The two compositions — a concerto in G and a prelude in G — have long been in the files at the International Mozarteum Foundation in Salzburg, Austria, as anonymous works and were even published in the book "New Mozart Edition" in 1982, as CNN informs. Now Ulrich Leisinger, director of the foundation's research department, believes the works actually were composed by Mozart before he was old enough to write music, and that Mozart's father, Leopold, transcribed them.
Guardian reported that, the long-lost works, found scrawled at the back of a notebook belonging to Mozart's sister, shed new light on the inspirations of one of music's most famed child prodigies.
Leopold used the music notebook to give Nannerl, as his daughter Maria Anna was called, keyboard lessons. It contains some 60 pieces, many by contemporary composers and 18 recognized as by Mozart, according to The New York Times. Most of those are in Leopold’s handwriting, composed before Wolfgang had a firm grasp of writing out music, Leisinger said. After Mozart’s death, Nannerl ripped out pages with his handwriting and gave them away to friends and Mozart admirers.
Guardian reported that, Leisinger, who rescued the pieces from centuries of oblivion, said the pieces – written hurriedly with the unfettered enthusiasm of an inexperienced genius – could not possibly have been the work of Mozart senior and must have been dictated to him by his eager young son.
"[These pieces] are just so weird. A more experienced composer would compose something that was difficult enough to make sense but not so difficult as to make it dangerous," Leisinger said. "As a skilled composer Leopold would have been more refined and more economical with the presentation of his musical ideas than this daring young compose,» according to the same source.
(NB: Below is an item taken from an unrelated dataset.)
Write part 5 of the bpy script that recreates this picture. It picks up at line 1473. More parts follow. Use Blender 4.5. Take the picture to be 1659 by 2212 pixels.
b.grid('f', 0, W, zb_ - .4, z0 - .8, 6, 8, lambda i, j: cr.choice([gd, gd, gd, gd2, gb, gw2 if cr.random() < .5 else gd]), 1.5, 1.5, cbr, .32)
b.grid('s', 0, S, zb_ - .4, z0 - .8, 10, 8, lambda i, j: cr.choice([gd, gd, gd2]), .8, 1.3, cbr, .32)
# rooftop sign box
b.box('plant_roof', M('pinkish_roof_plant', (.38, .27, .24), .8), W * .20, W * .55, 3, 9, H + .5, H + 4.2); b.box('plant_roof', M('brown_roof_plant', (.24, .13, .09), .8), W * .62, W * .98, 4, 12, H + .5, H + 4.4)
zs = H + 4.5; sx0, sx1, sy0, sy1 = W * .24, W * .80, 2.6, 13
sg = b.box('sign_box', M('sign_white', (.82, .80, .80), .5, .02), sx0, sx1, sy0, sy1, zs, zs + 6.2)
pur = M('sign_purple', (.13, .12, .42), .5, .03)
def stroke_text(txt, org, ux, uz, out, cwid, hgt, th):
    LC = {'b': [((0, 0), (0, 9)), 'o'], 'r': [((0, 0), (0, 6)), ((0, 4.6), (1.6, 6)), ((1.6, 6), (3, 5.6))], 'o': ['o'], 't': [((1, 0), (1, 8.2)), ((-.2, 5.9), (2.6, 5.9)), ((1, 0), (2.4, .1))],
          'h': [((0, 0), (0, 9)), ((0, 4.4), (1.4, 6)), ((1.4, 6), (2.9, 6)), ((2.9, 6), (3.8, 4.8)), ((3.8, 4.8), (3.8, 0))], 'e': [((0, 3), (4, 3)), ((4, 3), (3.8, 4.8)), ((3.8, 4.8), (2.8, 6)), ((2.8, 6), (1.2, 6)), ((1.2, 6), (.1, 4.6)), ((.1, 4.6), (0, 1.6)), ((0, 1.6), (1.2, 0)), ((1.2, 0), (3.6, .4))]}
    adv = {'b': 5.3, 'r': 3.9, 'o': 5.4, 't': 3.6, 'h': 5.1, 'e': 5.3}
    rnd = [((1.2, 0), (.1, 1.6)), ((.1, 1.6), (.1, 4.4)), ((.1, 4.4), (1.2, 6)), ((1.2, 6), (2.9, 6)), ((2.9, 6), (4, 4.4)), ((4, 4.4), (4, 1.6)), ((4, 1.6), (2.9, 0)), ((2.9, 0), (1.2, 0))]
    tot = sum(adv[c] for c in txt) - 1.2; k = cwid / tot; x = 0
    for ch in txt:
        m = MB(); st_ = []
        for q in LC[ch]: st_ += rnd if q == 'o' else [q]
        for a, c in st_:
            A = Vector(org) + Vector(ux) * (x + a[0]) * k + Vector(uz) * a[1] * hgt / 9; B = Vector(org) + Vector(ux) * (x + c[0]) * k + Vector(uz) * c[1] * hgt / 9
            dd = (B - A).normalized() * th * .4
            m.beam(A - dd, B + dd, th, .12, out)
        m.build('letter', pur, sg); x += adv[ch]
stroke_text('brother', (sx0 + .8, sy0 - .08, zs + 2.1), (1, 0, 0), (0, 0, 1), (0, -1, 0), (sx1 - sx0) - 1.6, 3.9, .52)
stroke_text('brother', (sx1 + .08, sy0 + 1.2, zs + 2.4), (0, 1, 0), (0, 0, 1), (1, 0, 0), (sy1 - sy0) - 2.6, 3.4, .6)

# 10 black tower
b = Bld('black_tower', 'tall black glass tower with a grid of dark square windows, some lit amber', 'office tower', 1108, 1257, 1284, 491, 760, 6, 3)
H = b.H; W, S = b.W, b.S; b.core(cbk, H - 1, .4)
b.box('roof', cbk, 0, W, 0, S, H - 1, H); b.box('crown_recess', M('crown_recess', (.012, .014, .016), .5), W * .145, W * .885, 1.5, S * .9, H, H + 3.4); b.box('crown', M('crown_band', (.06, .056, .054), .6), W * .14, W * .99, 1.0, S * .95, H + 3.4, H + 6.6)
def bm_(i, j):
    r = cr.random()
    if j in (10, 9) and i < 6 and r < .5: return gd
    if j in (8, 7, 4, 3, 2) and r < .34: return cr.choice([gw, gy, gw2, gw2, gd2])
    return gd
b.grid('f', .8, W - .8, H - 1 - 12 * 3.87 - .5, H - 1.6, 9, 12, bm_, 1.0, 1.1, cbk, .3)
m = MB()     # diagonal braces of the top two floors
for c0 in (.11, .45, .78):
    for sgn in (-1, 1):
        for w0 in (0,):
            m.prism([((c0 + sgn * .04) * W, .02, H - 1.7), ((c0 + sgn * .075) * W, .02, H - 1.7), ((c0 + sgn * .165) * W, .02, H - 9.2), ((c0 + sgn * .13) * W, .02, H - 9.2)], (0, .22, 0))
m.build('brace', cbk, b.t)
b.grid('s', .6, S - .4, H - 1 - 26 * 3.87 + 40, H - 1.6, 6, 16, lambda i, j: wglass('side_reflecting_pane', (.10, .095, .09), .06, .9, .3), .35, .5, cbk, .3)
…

CNN gives information that Jeffrey Kimpton, president of the Interlochen Center for the Arts in Michigan, called the works "a remarkable historical find." He said Leopold Mozart transcribed his son's early works as a way of preserving them. "When parents go to a piano recital of an early student, a young student, who's playing for the first time, they get a video tape, they get a DVD, that's a way of recording it," Kimpton said. "I think what's exciting is that Mozart's father wanted to preserve this incredible genius. The young boy at this time didn't know how to write music, but he sure could play it. It's like a family photo or video album."
Reuters reported that, both pieces were played by pianist Florian Birsak on Mozart's own piano in the Salzburg house where he lived for several years as a young man, and that is now a museum.